A ball joint is a vital piece to your vehicle’s suspension. It provides the pivot point which allows your vehicle’s wheels and hubs to move independently of the body and frame. Without this very important piece we would be experiencing a much firmer ride in all of our vehicles. Even though you may often hear of ball joints “breaking,” in reality most of them simply fail. The ball-and-socket assembly becomes weak and loosens up, most likely creating a thumping noise when going over bumps or on hard turns, and sacrificing some control in the process. On a very rare occasion a ball joint can become so weak that it breaks away from the vehicle. This is not a good thing to have happen when driving because it means one of your tire-and-hub assemblies just went on vacation. That makes replacing a ball joint as soon as it shows signs of weakness extremely important.

How Do I Know When It’s Getting Weak?

Unless you hear a heavy clunking sound when going over bumps or making hard turns, it’s going to be hard to tell when a ball joint is becoming weak. The best thing you can do is have regular front end inspections performed. Most repair facilities will perform this service for free with a tire rotation. Catching a weak ball joint in time can save a ton of money in additional damage. Ball joints affect the alignment of your vehicle; if one fails it can wreak havoc on your tires and other suspension parts, causing only greater headaches when it comes time for the repair bill.

Knowing Your Vehicle

What type of vehicle you own will have the largest effect on the overall price of this particular repair. For example, if you own a four-wheel drive pickup, your ball joints are going to cost quite a bit more than a front-wheel-drive compact sedan; you’ll also have more of them.
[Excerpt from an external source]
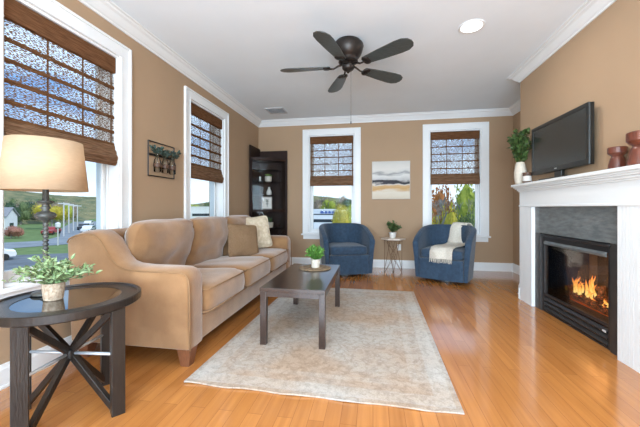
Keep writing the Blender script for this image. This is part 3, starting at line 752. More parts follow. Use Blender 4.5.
# ------------------------------------------------------------------ wire accent table
AT = (.345, 5.50, 0)
t = thing('accent_table', 'small table with hexagonal stone top on zigzag brass wire base, between the blue armchairs', 'table', AT)
bm = BM(); prism(bm, [(.21 * math.cos(PI / 3 * k), .19 * math.sin(PI / 3 * k)) for k in range(6)], 'z', .555, .58); P('tabletop', bm, 'marble', t, bevel=.003)
bm = BM()
for k in range(3):
    a = 2 * PI * k / 3 + .5
    f0 = Vector((.17 * math.cos(a), .15 * math.sin(a), .005))
    for s in (-1, 1):
        b_ = a + s * .75; tube(bm, [f0, (.15 * math.cos(b_), .14 * math.sin(b_), .551)], .0045, 8)
        tube(bm, [(.15 * math.cos(b_), .14 * math.sin(b_), .551), (.045 * math.cos(a + PI + s * .3), .045 * math.sin(a + PI + s * .3), .30), (.16 * math.cos(a + s * 1.05), .14 * math.sin(a + s * 1.05), .005)], .0035, 6)
tube(bm, [(.15 * math.cos(2 * PI * k / 24), .14 * math.sin(2 * PI * k / 24), .550) for k in range(24)], .0045, 6, closed=True)
P('wire_base', bm, 'gold', t, smooth=True)
potted('potted_plant', 'leafy dark green plant in a white pot on the small hexagonal table', 'plant', (.335, 5.49, .580),
       [(.038, 0), (.045, .003), (.062, .09), (.064, .10), (.058, .10), (.054, .08)], 'white', (.054, .088),
       stems_leaves((0, 0, .085), 34, .13, .20, .055, .034, 9, 21, droop=.4), 'leafmix')

# ------------------------------------------------------------------ canvas on the back wall
t = thing('canvas_print', 'square canvas of pale sky, dark strokes and ochre shore, on the back wall', 'picture', (.323, YB - .002, 1.27))
bm = BM(); box(bm, -.335, .335, -.032, 0, 0, .68); P('canvas', bm, 'canvas', t, bevel=.003)
bm = BM()
for x0, x1, z0, z1 in ((-.342, -.336, -.006, .686), (.336, .342, -.006, .686), (-.342, .342, -.007, -.001), (-.342, .342, .681, .687)): box(bm, x0, x1, -.034, 0, z0, z1)
P('picture_frame', bm, 'label', t)
# outlet
t = thing('wall_outlet', 'white wall outlet low on the back wall behind the small table', 'outlet', (.47, YB, .38))
bm = BM(); box(bm, -.036, .036, -.006, 0, -.057, .057); P('cover_plate', bm, 'plate', t, bevel=.002)
for z in (-.024, .024):
    bm = BM(); box(bm, -.016, .016, -.009, -.0055, z - .013, z + .013); P('socket', bm, 'plate', t, bevel=.002)
t = thing('light_switch', 'white switch plate on the chimney breast wall near the far end', 'switch', (0, 0, 0)) if False else None

# ------------------------------------------------------------------ corner curio cabinet
CX, CY = XL + .024, YB - .024
t = thing('corner_cabinet', 'dark wood corner curio cabinet with bowed glass front in the far left corner', 'cabinet', (CX, CY, 0))
# local: x to the right along back wall, -y along left wall
AL, BL = .50, .575
bm = BM(); box(bm, 0, .022, -AL, 0, .0, 2.25); P('side_panel', bm, 'curio', t, bevel=.003)
bm = BM(); box(bm, .0225, BL, -.022, 0, .0, 2.21); P('back_panel', bm, 'curio', t, bevel=.003)
A_ = Vector((.03, -AL + .03)); B_ = Vector((BL - .03, -.03)); mid_ = (A_ + B_) / 2; nn_ = Vector((1, -1)).normalized()
def bow(k, n=16, off=0, depth=.11):
    u = k / n; p = A_.lerp(B_, u); return p + nn_ * (depth * math.sin(PI * u) + off)
def bowpoly(off=0): return [(.023, -.023), (.023, A_.y + .002)] + [tuple(bow(k, off=off)) for k in range(17)]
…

Several vehicles, including most trucks and SUVs, have both upper and lower ball joints on both sides of the suspension. Most front-wheel-drive vehicles have only lower ball joints in the front end. Whether you have two or four ball joints will dictate quite a bit a of difference in your repair bill, not simply because you’re going to be paying more for parts, but the job becomes more labor intensive on a 4WD vehicle.

How Much, Either Way?

If you’re a FWD sedan owner, you’re looking anywhere in the neighborhood of $250-$500 for both sides replaced. If you’re a 4WD owner, that could go as high as $1,100 for the replacement of all four ball joints. Not all 4WD vehicles will run into the $1,000 range; most will be in the area of $750-800, but it does vary by make, model, and year, so it’s not a bad idea to price your parts in advance. Keep in mind that your vehicle, depending on the make and model, is going to need an alignment performed after the replacement of the ball joints (you can check your owner’s manual, or with your technician, to see if your vehicle needs one; some don’t require it). The ball joints have a lot to do with the alignment of your vehicle. Skipping this step could destroy your tires and harm your suspension parts, including your new ball joints.

Can I Do it Myself?

While you’re certainly not banned from the job if you’ve got the tools and know-how, this is one that would be labeled Moderate to Difficult on the DIYer scale. Not to mention you’ll probably need to take it in to a shop afterwards to have the alignment performed anyhow. However, since this job is mostly labor in cost, you could save up to $800 if you have the ability to go the DIY route. The ball joints themselves usually run in the range of $40 to $200 from an auto parts store.

(Please remember that these repair prices can also fluctuate based on geographic location, as well as vehicle make and model; and that these numbers represent averages, not actual prices offered at any specific repair facilities.)